16 thoughts on “January 19, 2013

  1. I’ve often wondered if they even do a cursory background check on some of these characters. You almost expect them to still have their prison clothes on.

    • Ahem.

      I’ve never been to prison. I was just desperate for a job, any job, and got suckered into inventory work. For a little while, the pay was a livable amount for a single person.

      Amongst my coworkers across all the years I worked there, roughly half had been in trouble with the law, and only a handful had been to prison. One of the smartest guys was busted for possession, once, and couldn’t get hired anywhere else for it. Most of them were just working shmoes trying to get by.

      • Golden, Of course there were some good hires by the inventory service. However, the ratio of questionable hires to good ones was MUCH higher than any other industry I’ve been associated with. If a person with a record and wants to earn an honest living, then more power to them. I stand by my comments though about some of the ones I’ve dealt with in the past (haven’t been in retail in over 10 years). WIS is the people we dealt with and I bet at least 20-30 percent were under the influence of something much stronger than coffee!

  2. Funny story.

    Just before I read this comic, I got a phone call from my manager asking me to come into work tomorrow, because the inventory was all wrong.

  3. OMG! LOL! This is so true! This is my reaction year after year when our inventory service arrives. Norm, you are my hero!
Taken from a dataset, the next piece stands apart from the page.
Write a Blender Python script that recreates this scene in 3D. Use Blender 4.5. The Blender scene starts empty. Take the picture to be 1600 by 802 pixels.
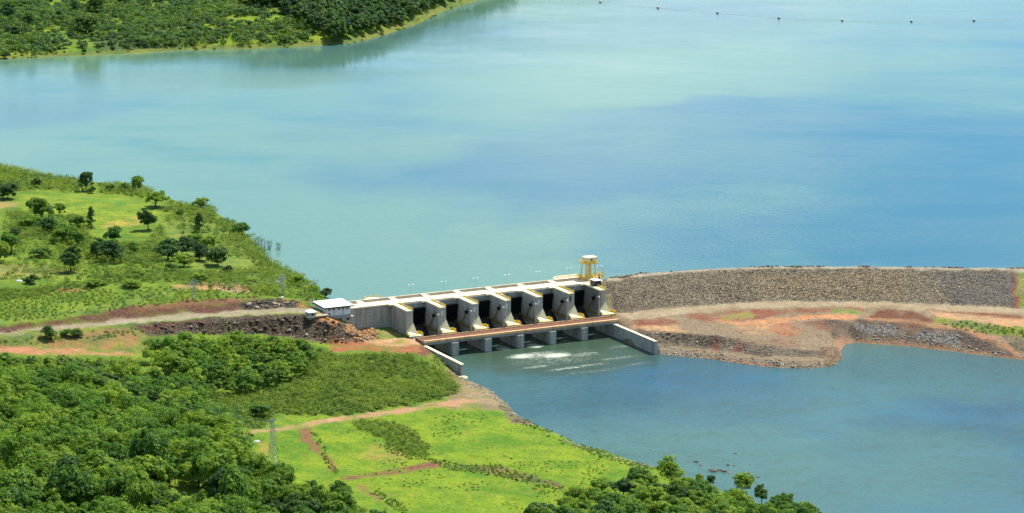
import bpy, bmesh, math, random
import numpy as np
from mathutils import Vector, Matrix
from mathutils.geometry import delaunay_2d_cdt

random.seed(7)
rng = np.random.default_rng(11)
R = math.radians
scene = bpy.context.scene

# ------------------------------------------------------------------ camera, sky, sun, exposure
F_PX, CAM_H = 4500.0, 391.0
DEP = math.atan(930 / F_PX)
cam_d = bpy.data.cameras.new('camera')
cam = bpy.data.objects.new('camera', cam_d)
scene.collection.objects.link(cam)
scene.camera = cam
cam.location = (0, 0, CAM_H)
cam.rotation_euler = (R(90) - DEP, 0, 0)
cam_d.sensor_width = 36.0
cam_d.lens = F_PX / 1600 * 36.0
cam_d.clip_start = 5
cam_d.clip_end = 60000

SUN_EL, SUN_AZ = R(63), R(44)          # azimuth clockwise from +Y: behind the dam, a little to the right
world = bpy.data.worlds.new('World')
scene.world = world
world.use_nodes = True
nt = world.node_tree
nt.nodes.clear()
N = nt.nodes.new
CLOUDS = [(.115, .185, .10, .06, -.95), (-.01, .172, .07, .022, -.5), (.17, .145, .06, .035, -.8), (-.12, .165, .09, .04, -.55), (-.03, .19, .05, .02, -.3), (.05, .135, .09, .030, .6), (.13, .118, .10, .018, .25), (0, .30, .5, .075, -.55), (-.06, .20, .16, .03, .15), (.06, .185, .03, .010, .55), (.02, .215, .20, .020, .35), (-.16, .17, .08, .06, .1)]
sky = N('ShaderNodeTexSky'); sky.sky_type = 'NISHITA'; sky.sun_disc = False
sky.sun_elevation = SUN_EL; sky.sun_rotation = SUN_AZ
sky.altitude = 300; sky.air_density = 1.0; sky.dust_density = 0.6; sky.ozone_density = 3.0
tc = N('ShaderNodeTexCoord'); sep = N('ShaderNodeSeparateXYZ')
nt.links.new(tc.outputs['Generated'], sep.inputs[0])
def wm(op, a, b):
    n = N('ShaderNodeMath'); n.operation = op
    for i, v in enumerate((a, b)):
        if isinstance(v, (int, float)): n.inputs[i].default_value = v
        else: nt.links.new(v, n.inputs[i])
    return n.outputs[0]
den = wm('ADD', wm('MAXIMUM', sep.outputs[2], 0.0), 0.07)
cx = wm('DIVIDE', sep.outputs[0], den); cy = wm('DIVIDE', sep.outputs[1], den)
comb = N('ShaderNodeCombineXYZ'); nt.links.new(cx, comb.inputs[0]); nt.links.new(cy, comb.inputs[1])
cn = N('ShaderNodeTexNoise'); cn.inputs['Scale'].default_value = 1.6; cn.inputs['Detail'].default_value = 6; cn.inputs['Roughness'].default_value = .55
cmap = N('ShaderNodeMapping'); cmap.inputs['Location'].default_value = (3.0, 1.3, 0)
nt.links.new(comb.outputs[0], cmap.inputs[0]); nt.links.new(cmap.outputs[0], cn.inputs['Vector'])
# where the clouds and the blue gaps stand: azimuth and height above the horizon (both as tangents)
ysafe = wm('MAXIMUM', sep.outputs[1], 0.05)
az = wm('DIVIDE', sep.outputs[0], ysafe); el = wm('DIVIDE', sep.outputs[2], ysafe)
csum = wm('MULTIPLY', wm('SUBTRACT', cn.outputs[0], .5), 1.5)
def cloud(a0, e0, ra, re, amt):
    global csum
    u = wm('DIVIDE', wm('SUBTRACT', az, a0), ra); v = wm('DIVIDE', wm('SUBTRACT', el, e0), re)
    d = wm('MAXIMUM', wm('SUBTRACT', 1.0, wm('ADD', wm('MULTIPLY', u, u), wm('MULTIPLY', v, v))), 0.0)
    csum = wm('ADD', csum, wm('MULTIPLY', d, amt))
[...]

  4. One little secret to January inventories:

    January is when the biggest group of new hires come in to an inventory company. That’s when you AND we deal with the least experienced trying to muddle by. And no, inventory is NOT just common sense stuff. Our software is cryptic and written by armless monkeys. The equipment can be cantankerous, just like any other computer. What is and isn’t counted varies greatly from store to store and client to client. Whether we can single-scan or multi-scan merchandise varies. Training varies a lot and depends on the care of the workers and of the managers. Both get turned-over with frightening regularity.

    Like any job, we try to hire “good” people, and end up with “people desperate enough to show up.” Sometimes employees work out, and sometimes not. It takes time to sort through and train up. For us, January is that time to test the new hires. Some will quit and some will get fired. And some even WE don’t like will stay on because we need luke-warm bodies. At least until we can hire more.

    I’ll admit, I was lucky. I was in a decent district with semi-decent people. Some of the other teams I’ve encountered make my skin crawl.

    ps – found an interesting review from someone who had tried it:
    http://voices.yahoo.com/rgis-job-review-job-advantages-disadvantages-6088624.html?cat=31

  5. I remember every time we had inventory, I was charged by the SM to go over certain categories counted by the inventory service (this was after we’d done all our pre-counts) and it never failed, I never came across one category that was correct.

    I remember one year, the vitamins section was especially egregious and those things really vary in price! Of course, when I pointed it out to the guy who’d done that aisle, he got all incensed, “NO WAY I GOT ALL THAT WRONG, NOPE, YOU’RE NOT DOING IT RIGHT, ETC.” And I was like, bro, I look at this shit day in and day out… it’s definitely right.

    • ahh.. vitamins… there are literally hundreds of varieties of vitamins. Our store got a mini reno this summer, and I was on the reno crew. Vitamins were first and last to get done. I remember when it got moved from it’s temporary spot to it’s home, It took 7 of us a full 8 hours to planogram the vitamins, and we each got a four foot section to plano. (That’s 12 shelves of 4 feet each). Those in retail know what I mean. Crazy. First you place your labels according to plano, then you find your product for your plano, because it’s not in plano from where you get it from, then you place it according to plano. Crazy.

  6. The inventory service is packed with some of the shadiest people I’ve ever met.

    A few years ago, one of the inventory guys propositioned my co-worker. Told her to meet him in the stockroom restroom in five minutes so that he could show her a good time. He was given the boot.

    Last year, a co-worker walk into the restroom and found two of the inventory crew having sex. Who does that?? They were both fired.

  7. I worked inventory for Sears many many years ago before we had computers that kept track of your counts, which was kinda a good thing because then merchandise got lost in the stockroom and it would be marked way down. For example, I got a brand new router in a box for 97 cents. Now, the router bits I bought for it cost $29.99

  8. The inventory crew had the most fascinating body art, piercings and tats and other stuff, I’ve ever seen. One never sees people looking like some of them walking around in daylight. For all that, they were pretty decent people.

  9. We use an outside inventory service as well, and our company only requires them to be 60% accurate. However, we have to count our backroom and god forbid we miss counting a pen! I am convinced the people who work in our head office have absolutely no concept of how things actually work at store level.